En fin, que Lisboa y yo nos hemos llevado regular durante muchos años, como te llevas con ese chico que todo el mundo dice que es maravilloso pero la vez que le viste te pareció un gilipollas. Por eso mismo, tenía sentido que el regalo para la Chica Diploma fuera este, que también tiene su historia con la ciudad, una ciudad que, permítanme la ligereza, a veces se ceba un poco con los indiferentes, los Santo Tomás del turismo.
Así que aquí estamos, en un Residencial, que es un término medio entre pensión y hotel, llamado Fluorescente, algo hortera, demasiado españolizado, con conexión Wi-Fi y un televisor que incluye Chelsea TV, Man United TV y Real Madrid TV, como si me estuvieran esperando.

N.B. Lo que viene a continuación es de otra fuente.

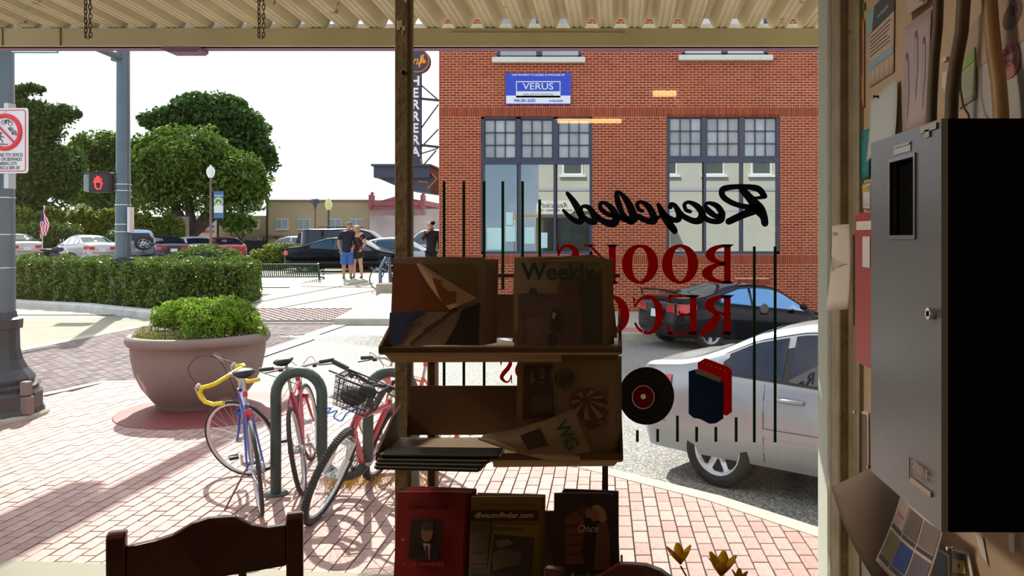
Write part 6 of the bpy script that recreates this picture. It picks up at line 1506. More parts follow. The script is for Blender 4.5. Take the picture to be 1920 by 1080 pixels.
def pin(t, S, u, v, col=None):
    p = S(u, v); q = MB(); q.cyl(p, p-Vector((.010, 0, 0)), .0025, 8); q.cyl(p-Vector((.010, 0, 0)), p-Vector((.013, 0, 0)), .0042, 8); q.cyl(p, p-Vector((.002, 0, 0)), .004, 8); q.build('push_pin', col or M_pin, t)
pw_ = paper('white', (.76, .72, .69))
t, S1 = sheet('poster', 'orange and violet glossy poster nearest the window, top left of wall', [(1583, 75), (1620, 36), (1620, 200), (1584, 225)], paper('orange', (.72, .32, .10)), cat='poster')
rect(t, S1, 'picture', .05, .22, .95, .62, paper('violet', (.30, .28, .48))); printed(t, S1, 'figure', [(.2, .3), (.4, .25), (.5, .6), (.25, .62)], paper('deep_orange', (.6, .22, .05)), .0016); printed(t, S1, 'figure', [(.55, .35), (.85, .3), (.85, .6), (.5, .6)], paper('pale_blue', (.55, .58, .72)), .0016); rect(t, S1, 'picture', .05, .62, .95, .92, paper('pale_yellow', (.72, .62, .42))); pin(t, S1, .5, .02); pin(t, S1, .4, .98)
t, S1 = sheet('flyer', 'tear-off flyer with dark blue header strip, top of the wall', [(1626, 28), (1677, -30), (1675, 135), (1628, 165)], paper('beige', (.60, .50, .44)), cat='flyer')
rect(t, S1, 'header', .0, .0, 1, .30, paper('header', (.06, .08, .10))); printed(t, S1, 'header_cloud', [(0, .0), (.3, .0), (.2, .3), (0, .3)], paper('sky', (.3, .5, .62)), .0016); wtext(t, S1, 'your friendly lab', .62, .18, .013, M_white, .9); lines(t, S1, .36, .60, 6); rect(t, S1, 'footer', 0, .68, 1, .78, paper('sky', (.3, .5, .62)))
for i in range(5): rect(t, S1, 'tear_slit', .12+i*.18, .80, .128+i*.18, 1.0, M_ink)
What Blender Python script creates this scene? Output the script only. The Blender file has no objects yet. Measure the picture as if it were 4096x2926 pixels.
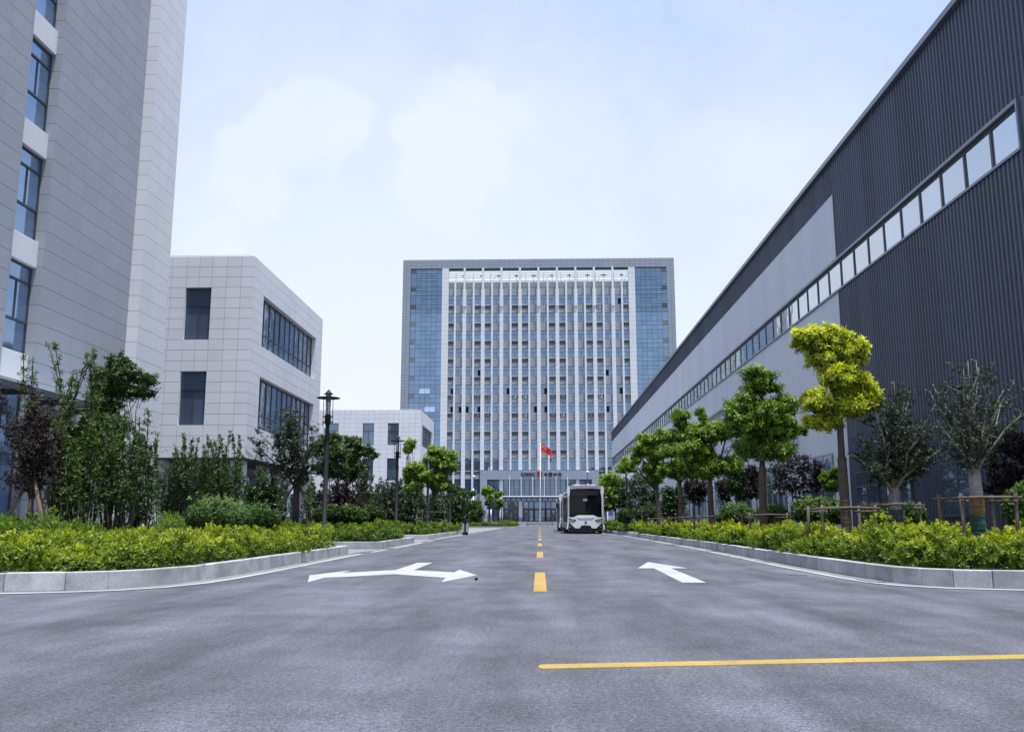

Ni rastro de putas, aunque hace 19 años necesitamos que Brasil se clasificara para las semifinales de un Mundial para darnos cuenta de lo que pasaba en el piso de arriba. Lisboa es ese tipo de ciudad a la que llegas, a Luis Enrique le rompen la nariz de un codazo y acabas huyendo de un bar de marineros en el Barrio Alto.
O al menos lo era, porque la mañana del martes es una mañana tranquila (nadie dio órdenes en la escalera del avión, nadie ha creado expectativas absurdas), una mañana de Rossío, Plaza del Comercio, coquetear con el portugués hablado, paseos a Caís do Sodré para ver los ferrys y coca-colas mirando al Tajo, que no es otra cosa que el Océano Atlántico de incógnito. En las plazas se masca una vuelta ciclista que debe de empezar hoy o mañana y en las calles empedradas los camareros reconocen a los turistas y les atacan con sus menús en la mano y cierta facilidad para el español.
Nada, absolutamente nada, me suena. En cinco minutos salimos al Castelo de Sao Jorge esperando confirmar que en realidad yo nunca estuve aquí y no me hice fotos simulando que cada cañón era mi polla.